* **SUPPLIED DATA**
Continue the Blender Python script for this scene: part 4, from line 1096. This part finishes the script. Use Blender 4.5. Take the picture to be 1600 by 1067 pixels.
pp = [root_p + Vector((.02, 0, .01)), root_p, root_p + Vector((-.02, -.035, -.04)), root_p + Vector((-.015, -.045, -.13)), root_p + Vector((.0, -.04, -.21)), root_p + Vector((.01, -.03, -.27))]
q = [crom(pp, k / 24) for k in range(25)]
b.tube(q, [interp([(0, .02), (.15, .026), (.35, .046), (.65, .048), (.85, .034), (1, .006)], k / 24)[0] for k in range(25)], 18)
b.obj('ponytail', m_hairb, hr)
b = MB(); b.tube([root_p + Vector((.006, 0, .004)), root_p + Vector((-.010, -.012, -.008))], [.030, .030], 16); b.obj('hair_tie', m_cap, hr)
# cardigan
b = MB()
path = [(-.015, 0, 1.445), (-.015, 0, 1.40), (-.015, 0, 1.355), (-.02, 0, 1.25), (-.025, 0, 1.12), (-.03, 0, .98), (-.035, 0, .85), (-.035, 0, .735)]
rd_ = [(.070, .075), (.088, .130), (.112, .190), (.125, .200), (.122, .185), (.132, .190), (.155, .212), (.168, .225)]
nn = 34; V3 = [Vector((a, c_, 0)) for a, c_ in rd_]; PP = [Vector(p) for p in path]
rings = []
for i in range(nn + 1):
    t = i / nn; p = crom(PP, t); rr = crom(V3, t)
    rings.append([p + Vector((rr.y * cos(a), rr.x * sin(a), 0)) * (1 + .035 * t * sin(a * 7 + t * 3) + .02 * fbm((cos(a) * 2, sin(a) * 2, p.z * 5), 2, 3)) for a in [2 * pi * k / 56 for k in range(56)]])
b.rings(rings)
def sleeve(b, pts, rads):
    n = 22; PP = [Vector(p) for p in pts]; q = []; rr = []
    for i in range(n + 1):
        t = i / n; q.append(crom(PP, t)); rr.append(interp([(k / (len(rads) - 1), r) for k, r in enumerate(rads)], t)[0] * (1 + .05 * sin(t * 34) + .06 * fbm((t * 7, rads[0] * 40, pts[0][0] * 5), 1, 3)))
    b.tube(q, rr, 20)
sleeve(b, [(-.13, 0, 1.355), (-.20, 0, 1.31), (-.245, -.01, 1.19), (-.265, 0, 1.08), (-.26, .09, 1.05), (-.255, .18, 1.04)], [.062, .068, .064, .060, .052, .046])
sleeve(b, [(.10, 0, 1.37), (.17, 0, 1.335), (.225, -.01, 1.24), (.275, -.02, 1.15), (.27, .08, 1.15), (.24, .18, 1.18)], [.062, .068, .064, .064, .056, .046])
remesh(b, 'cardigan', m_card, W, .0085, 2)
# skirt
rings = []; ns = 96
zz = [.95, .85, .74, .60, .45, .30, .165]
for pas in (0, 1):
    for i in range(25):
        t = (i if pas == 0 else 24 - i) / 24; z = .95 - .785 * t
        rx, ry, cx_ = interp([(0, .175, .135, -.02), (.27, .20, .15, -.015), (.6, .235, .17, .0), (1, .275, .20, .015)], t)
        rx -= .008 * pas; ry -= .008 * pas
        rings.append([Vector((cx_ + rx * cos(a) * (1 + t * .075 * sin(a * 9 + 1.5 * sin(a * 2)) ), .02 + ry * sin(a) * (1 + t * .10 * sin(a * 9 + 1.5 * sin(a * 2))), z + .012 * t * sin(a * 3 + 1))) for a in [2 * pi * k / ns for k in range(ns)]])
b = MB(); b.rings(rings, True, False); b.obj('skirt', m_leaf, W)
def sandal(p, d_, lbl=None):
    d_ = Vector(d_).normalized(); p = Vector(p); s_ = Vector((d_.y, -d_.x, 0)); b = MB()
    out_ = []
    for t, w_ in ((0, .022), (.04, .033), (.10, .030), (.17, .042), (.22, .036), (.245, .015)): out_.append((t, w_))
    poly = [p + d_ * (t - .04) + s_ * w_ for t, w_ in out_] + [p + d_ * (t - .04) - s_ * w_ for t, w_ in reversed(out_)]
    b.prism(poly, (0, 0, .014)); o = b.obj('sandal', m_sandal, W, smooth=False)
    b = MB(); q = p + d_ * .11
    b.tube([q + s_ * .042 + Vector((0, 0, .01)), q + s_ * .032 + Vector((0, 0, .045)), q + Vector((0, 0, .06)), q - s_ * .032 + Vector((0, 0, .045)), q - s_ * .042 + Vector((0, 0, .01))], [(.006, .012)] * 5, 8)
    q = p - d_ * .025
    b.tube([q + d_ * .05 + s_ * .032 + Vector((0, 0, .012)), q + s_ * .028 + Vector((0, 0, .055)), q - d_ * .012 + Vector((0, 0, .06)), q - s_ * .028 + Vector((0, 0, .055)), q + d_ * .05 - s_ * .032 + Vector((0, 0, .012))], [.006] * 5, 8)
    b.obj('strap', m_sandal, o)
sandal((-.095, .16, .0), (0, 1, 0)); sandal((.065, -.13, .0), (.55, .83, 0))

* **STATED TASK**
Extract each line of the listing above, copying it word for word.

* **RESULT**
Continue the Blender Python script for this scene: part 4, from line 1096. This part finishes the script. Use Blender 4.5. Take the picture to be 1600 by 1067 pixels.
pp = [root_p + Vector((.02, 0, .01)), root_p, root_p + Vector((-.02, -.035, -.04)), root_p + Vector((-.015, -.045, -.13)), root_p + Vector((.0, -.04, -.21)), root_p + Vector((.01, -.03, -.27))]
q = [crom(pp, k / 24) for k in range(25)]
b.tube(q, [interp([(0, .02), (.15, .026), (.35, .046), (.65, .048), (.85, .034), (1, .006)], k / 24)[0] for k in range(25)], 18)
b.obj('ponytail', m_hairb, hr)
b = MB(); b.tube([root_p + Vector((.006, 0, .004)), root_p + Vector((-.010, -.012, -.008))], [.030, .030], 16); b.obj('hair_tie', m_cap, hr)
# cardigan
b = MB()
path = [(-.015, 0, 1.445), (-.015, 0, 1.40), (-.015, 0, 1.355), (-.02, 0, 1.25), (-.025, 0, 1.12), (-.03, 0, .98), (-.035, 0, .85), (-.035, 0, .735)]
rd_ = [(.070, .075), (.088, .130), (.112, .190), (.125, .200), (.122, .185), (.132, .190), (.155, .212), (.168, .225)]
nn = 34; V3 = [Vector((a, c_, 0)) for a, c_ in rd_]; PP = [Vector(p) for p in path]
rings = []
for i in range(nn + 1):
    t = i / nn; p = crom(PP, t); rr = crom(V3, t)
    rings.append([p + Vector((rr.y * cos(a), rr.x * sin(a), 0)) * (1 + .035 * t * sin(a * 7 + t * 3) + .02 * fbm((cos(a) * 2, sin(a) * 2, p.z * 5), 2, 3)) for a in [2 * pi * k / 56 for k in range(56)]])
b.rings(rings)
def sleeve(b, pts, rads):
    n = 22; PP = [Vector(p) for p in pts]; q = []; rr = []
    for i in range(n + 1):
        t = i / n; q.append(crom(PP, t)); rr.append(interp([(k / (len(rads) - 1), r) for k, r in enumerate(rads)], t)[0] * (1 + .05 * sin(t * 34) + .06 * fbm((t * 7, rads[0] * 40, pts[0][0] * 5), 1, 3)))
    b.tube(q, rr, 20)
sleeve(b, [(-.13, 0, 1.355), (-.20, 0, 1.31), (-.245, -.01, 1.19), (-.265, 0, 1.08), (-.26, .09, 1.05), (-.255, .18, 1.04)], [.062, .068, .064, .060, .052, .046])
sleeve(b, [(.10, 0, 1.37), (.17, 0, 1.335), (.225, -.01, 1.24), (.275, -.02, 1.15), (.27, .08, 1.15), (.24, .18, 1.18)], [.062, .068, .064, .064, .056, .046])
remesh(b, 'cardigan', m_card, W, .0085, 2)
# skirt
rings = []; ns = 96
zz = [.95, .85, .74, .60, .45, .30, .165]
for pas in (0, 1):
    for i in range(25):
        t = (i if pas == 0 else 24 - i) / 24; z = .95 - .785 * t
        rx, ry, cx_ = interp([(0, .175, .135, -.02), (.27, .20, .15, -.015), (.6, .235, .17, .0), (1, .275, .20, .015)], t)
        rx -= .008 * pas; ry -= .008 * pas
        rings.append([Vector((cx_ + rx * cos(a) * (1 + t * .075 * sin(a * 9 + 1.5 * sin(a * 2)) ), .02 + ry * sin(a) * (1 + t * .10 * sin(a * 9 + 1.5 * sin(a * 2))), z + .012 * t * sin(a * 3 + 1))) for a in [2 * pi * k / ns for k in range(ns)]])
b = MB(); b.rings(rings, True, False); b.obj('skirt', m_leaf, W)
def sandal(p, d_, lbl=None):
    d_ = Vector(d_).normalized(); p = Vector(p); s_ = Vector((d_.y, -d_.x, 0)); b = MB()
    out_ = []
    for t, w_ in ((0, .022), (.04, .033), (.10, .030), (.17, .042), (.22, .036), (.245, .015)): out_.append((t, w_))
    poly = [p + d_ * (t - .04) + s_ * w_ for t, w_ in out_] + [p + d_ * (t - .04) - s_ * w_ for t, w_ in reversed(out_)]
    b.prism(poly, (0, 0, .014)); o = b.obj('sandal', m_sandal, W, smooth=False)
    b = MB(); q = p + d_ * .11
    b.tube([q + s_ * .042 + Vector((0, 0, .01)), q + s_ * .032 + Vector((0, 0, .045)), q + Vector((0, 0, .06)), q - s_ * .032 + Vector((0, 0, .045)), q - s_ * .042 + Vector((0, 0, .01))], [(.006, .012)] * 5, 8)
    q = p - d_ * .025
    b.tube([q + d_ * .05 + s_ * .032 + Vector((0, 0, .012)), q + s_ * .028 + Vector((0, 0, .055)), q - d_ * .012 + Vector((0, 0, .06)), q - s_ * .028 + Vector((0, 0, .055)), q + d_ * .05 - s_ * .032 + Vector((0, 0, .012))], [.006] * 5, 8)
    b.obj('strap', m_sandal, o)
sandal((-.095, .16, .0), (0, 1, 0)); sandal((.065, -.13, .0), (.55, .83, 0))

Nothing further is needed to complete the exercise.